INGRID JACQUES

Jacques: Is this the dream team for DPS board?

Ingrid Jacques
The Detroit News

With the November election just weeks away there isn’t a lot of time before Detroit voters will select a new school board for the debt-free Detroit Public Schools Community District.

Detroit school board candidates Penny Bailer, Sonya Mays, Mary Kovari and the Rev. Kevin Turman.

And they have a bunch of names to choose from. More than 70 candidates filed this summer for seven open seats, and the majority will appear on the ballot.

Several groups of candidates are banding together, realizing their campaigns will be more effective if they run as a slate. That’s important, given that nearly all of the current Detroit school board members have thrown their names into the mix and name recognition goes a long way in elections.

One cohort shows a lot of promise, and could bring the kind of leadership the struggling district desperately needs.

Penny Bailer, Mary Kovari, Sonya Mays and the Rev. Kevin Turman are calling themselves the “A+ Team,” and are hosting a fundraiser Monday to boost awareness of their campaigns and explain why they want a seat at the DPS table. They make a good case, and all have strong Detroit credentials.

“I don’t think the system is preparing students with a basic education foundation that allows them to go off and pursue the interests they have,” says Mays, who made a successful career on Wall Street. “I find it heartbreaking.”
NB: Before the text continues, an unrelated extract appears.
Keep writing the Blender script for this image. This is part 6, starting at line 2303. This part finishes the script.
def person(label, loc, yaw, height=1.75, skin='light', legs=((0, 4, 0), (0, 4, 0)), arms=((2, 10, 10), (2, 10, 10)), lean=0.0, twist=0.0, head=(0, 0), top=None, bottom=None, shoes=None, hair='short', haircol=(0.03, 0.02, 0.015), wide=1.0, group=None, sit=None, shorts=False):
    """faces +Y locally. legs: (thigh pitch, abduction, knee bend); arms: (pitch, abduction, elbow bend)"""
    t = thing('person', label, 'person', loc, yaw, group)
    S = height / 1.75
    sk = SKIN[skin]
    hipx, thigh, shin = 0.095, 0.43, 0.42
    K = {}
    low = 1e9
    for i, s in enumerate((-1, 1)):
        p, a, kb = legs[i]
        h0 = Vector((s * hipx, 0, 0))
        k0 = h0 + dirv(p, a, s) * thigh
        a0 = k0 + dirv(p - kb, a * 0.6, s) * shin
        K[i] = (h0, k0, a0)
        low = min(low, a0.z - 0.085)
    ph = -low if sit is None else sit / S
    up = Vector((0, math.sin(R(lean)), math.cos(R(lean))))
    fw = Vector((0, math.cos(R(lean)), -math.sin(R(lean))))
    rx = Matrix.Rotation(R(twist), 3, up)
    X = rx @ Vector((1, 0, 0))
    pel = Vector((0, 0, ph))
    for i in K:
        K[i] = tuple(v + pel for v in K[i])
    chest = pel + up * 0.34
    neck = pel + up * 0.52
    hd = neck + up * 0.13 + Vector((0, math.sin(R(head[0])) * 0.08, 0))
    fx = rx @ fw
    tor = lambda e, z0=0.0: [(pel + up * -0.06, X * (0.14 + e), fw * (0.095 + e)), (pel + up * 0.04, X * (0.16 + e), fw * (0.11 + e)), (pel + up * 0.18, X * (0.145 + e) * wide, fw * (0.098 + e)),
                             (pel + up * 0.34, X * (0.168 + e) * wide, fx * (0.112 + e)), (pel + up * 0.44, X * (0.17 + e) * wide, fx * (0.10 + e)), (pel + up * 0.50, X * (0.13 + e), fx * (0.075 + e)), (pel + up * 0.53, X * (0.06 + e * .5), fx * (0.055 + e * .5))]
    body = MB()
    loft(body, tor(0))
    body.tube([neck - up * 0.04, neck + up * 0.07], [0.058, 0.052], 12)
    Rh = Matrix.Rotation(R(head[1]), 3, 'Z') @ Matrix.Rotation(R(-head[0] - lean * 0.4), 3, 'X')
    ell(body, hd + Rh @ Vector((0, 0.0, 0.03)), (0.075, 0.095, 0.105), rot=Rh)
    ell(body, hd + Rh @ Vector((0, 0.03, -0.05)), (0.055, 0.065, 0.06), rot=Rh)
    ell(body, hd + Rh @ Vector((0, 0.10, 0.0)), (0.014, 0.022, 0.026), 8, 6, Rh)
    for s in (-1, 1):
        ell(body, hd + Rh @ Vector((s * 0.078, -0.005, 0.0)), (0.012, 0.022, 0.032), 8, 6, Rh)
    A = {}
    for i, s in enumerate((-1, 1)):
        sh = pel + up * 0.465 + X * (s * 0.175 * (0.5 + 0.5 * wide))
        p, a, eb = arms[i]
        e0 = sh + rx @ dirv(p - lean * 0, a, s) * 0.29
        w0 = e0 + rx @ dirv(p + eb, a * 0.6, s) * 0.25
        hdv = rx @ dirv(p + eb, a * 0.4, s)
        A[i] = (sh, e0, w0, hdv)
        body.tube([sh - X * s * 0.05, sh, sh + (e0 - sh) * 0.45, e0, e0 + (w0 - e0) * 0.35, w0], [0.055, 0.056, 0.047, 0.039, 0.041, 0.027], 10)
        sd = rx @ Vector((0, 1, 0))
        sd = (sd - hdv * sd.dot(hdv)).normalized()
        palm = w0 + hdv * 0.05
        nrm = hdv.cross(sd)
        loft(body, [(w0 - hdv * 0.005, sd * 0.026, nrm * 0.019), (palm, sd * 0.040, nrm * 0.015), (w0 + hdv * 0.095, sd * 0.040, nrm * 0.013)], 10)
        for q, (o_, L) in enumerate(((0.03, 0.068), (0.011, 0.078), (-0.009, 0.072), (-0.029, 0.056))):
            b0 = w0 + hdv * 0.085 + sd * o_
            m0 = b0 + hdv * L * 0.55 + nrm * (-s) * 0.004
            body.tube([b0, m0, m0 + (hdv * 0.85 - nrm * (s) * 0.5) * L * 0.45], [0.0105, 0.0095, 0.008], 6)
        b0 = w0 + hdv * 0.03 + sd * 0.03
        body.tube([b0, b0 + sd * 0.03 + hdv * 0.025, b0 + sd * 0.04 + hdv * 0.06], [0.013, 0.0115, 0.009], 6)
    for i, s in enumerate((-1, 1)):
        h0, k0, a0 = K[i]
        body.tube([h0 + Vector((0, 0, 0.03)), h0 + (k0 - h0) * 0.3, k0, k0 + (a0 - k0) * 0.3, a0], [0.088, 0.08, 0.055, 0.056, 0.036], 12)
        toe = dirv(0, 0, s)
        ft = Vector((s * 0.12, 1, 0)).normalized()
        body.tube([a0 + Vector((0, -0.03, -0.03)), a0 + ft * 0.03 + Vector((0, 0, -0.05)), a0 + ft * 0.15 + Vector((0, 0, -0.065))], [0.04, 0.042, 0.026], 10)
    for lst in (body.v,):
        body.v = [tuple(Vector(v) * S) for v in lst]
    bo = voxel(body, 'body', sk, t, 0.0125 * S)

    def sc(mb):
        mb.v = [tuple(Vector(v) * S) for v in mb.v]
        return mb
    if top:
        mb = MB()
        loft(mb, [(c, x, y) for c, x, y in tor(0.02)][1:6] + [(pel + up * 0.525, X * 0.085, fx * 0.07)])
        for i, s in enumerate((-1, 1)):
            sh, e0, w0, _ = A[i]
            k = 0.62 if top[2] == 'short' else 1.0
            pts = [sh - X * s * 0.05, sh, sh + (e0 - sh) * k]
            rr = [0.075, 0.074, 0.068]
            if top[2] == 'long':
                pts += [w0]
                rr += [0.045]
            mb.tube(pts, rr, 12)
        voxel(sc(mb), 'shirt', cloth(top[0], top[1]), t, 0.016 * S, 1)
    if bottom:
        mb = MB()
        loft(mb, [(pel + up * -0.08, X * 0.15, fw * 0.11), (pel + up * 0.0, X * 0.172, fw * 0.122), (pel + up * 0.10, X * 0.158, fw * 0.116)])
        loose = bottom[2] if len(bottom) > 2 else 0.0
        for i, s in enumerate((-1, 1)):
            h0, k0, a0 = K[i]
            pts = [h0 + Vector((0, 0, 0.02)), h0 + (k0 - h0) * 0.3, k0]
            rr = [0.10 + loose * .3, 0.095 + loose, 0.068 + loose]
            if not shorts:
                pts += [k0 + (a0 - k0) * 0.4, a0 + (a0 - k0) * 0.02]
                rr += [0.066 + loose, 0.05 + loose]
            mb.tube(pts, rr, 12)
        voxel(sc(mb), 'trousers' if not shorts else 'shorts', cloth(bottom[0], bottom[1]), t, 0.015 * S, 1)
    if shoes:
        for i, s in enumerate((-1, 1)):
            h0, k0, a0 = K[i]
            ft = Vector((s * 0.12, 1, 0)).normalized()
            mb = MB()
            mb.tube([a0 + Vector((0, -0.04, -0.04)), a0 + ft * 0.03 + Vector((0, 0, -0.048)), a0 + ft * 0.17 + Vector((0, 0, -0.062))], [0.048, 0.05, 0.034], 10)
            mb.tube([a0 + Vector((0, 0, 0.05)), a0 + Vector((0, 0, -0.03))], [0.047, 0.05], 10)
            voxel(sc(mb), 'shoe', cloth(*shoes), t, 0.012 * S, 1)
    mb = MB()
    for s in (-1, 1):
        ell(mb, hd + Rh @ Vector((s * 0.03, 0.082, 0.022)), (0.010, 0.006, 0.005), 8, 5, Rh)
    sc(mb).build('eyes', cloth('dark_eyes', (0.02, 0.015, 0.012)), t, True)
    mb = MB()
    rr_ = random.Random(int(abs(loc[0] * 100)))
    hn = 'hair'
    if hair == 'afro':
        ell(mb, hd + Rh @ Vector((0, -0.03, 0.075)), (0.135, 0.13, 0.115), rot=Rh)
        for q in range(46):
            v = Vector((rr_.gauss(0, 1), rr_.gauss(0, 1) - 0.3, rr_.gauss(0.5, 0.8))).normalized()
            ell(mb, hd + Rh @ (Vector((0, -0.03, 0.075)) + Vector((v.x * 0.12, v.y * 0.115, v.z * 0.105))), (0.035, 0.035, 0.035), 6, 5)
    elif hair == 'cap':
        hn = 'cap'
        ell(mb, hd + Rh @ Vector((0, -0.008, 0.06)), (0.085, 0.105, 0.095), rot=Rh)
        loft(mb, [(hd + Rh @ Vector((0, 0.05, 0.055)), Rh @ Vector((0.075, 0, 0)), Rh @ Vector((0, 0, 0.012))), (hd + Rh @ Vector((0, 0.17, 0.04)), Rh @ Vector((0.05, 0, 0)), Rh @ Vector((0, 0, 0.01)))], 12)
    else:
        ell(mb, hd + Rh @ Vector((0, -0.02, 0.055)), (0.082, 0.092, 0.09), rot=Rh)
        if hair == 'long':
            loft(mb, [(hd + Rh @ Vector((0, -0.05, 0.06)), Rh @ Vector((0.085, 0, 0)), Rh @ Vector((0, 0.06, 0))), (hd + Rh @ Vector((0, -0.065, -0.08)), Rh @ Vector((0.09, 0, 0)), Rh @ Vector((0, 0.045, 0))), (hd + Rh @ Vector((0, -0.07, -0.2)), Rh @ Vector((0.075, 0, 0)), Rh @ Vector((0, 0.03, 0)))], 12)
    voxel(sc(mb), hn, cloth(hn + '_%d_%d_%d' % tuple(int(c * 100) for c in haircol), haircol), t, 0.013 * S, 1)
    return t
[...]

Mays, a Detroit native and DPS graduate, returned to her hometown from New York to help Detroit through its bankruptcy. She worked as a financial adviser to former emergency manager Kevyn Orr. Mays has remained in Detroit and started the nonprofit Develop Detroit to offer new housing options and real estate projects in city neighborhoods.

“I feel like I have a specific skill set,” Mays says. “I have a strong finance background.”

Mary Kovari brings first-hand schools experience. As a former DPS parent, teacher and principal, Kovari understands the challenges the district faces. She says witnessing the district’s decline prompted her to run, and she wants to improve teacher training and resources and boost academics.

“I see the issues from a very distinct perspective,” says Kovari. “I feel like I have a lot to offer in terms of experience. I continue to believe in education as the longest lever for closing economic gaps.”

Bailer boasts a strong resume of working with young people and caring about education, including a stint as member of the DPS school board in the 1990s. Most recently, she was executive director of City Year Detroit. Prior to that, she headed the Michigan Metro Girl Scout Council.

Turman is senior pastor at the Second Baptist Church in Detroit, where he has served for more than two decades. He has an impressive academic background, with degrees from Harvard and Yale.

Although he’s running with a different group, Brandon Brice also deserves attention. After spending time on the East Coast, Brice came back to Detroit to offer his expertise in the nonprofit and fundraising realm. He’s an advocate of the district’s return to local control, but he also is a proponent of parental choice and stewardship of the city’s tax dollars. In addition, Brice would like more focus on the skilled trades at DPS, which have been long neglected.

“We need to make a collective call to action,” Mays says. “If we get the right group of people with the right plan, things can improve. We have enough talent in Detroit to solve it.”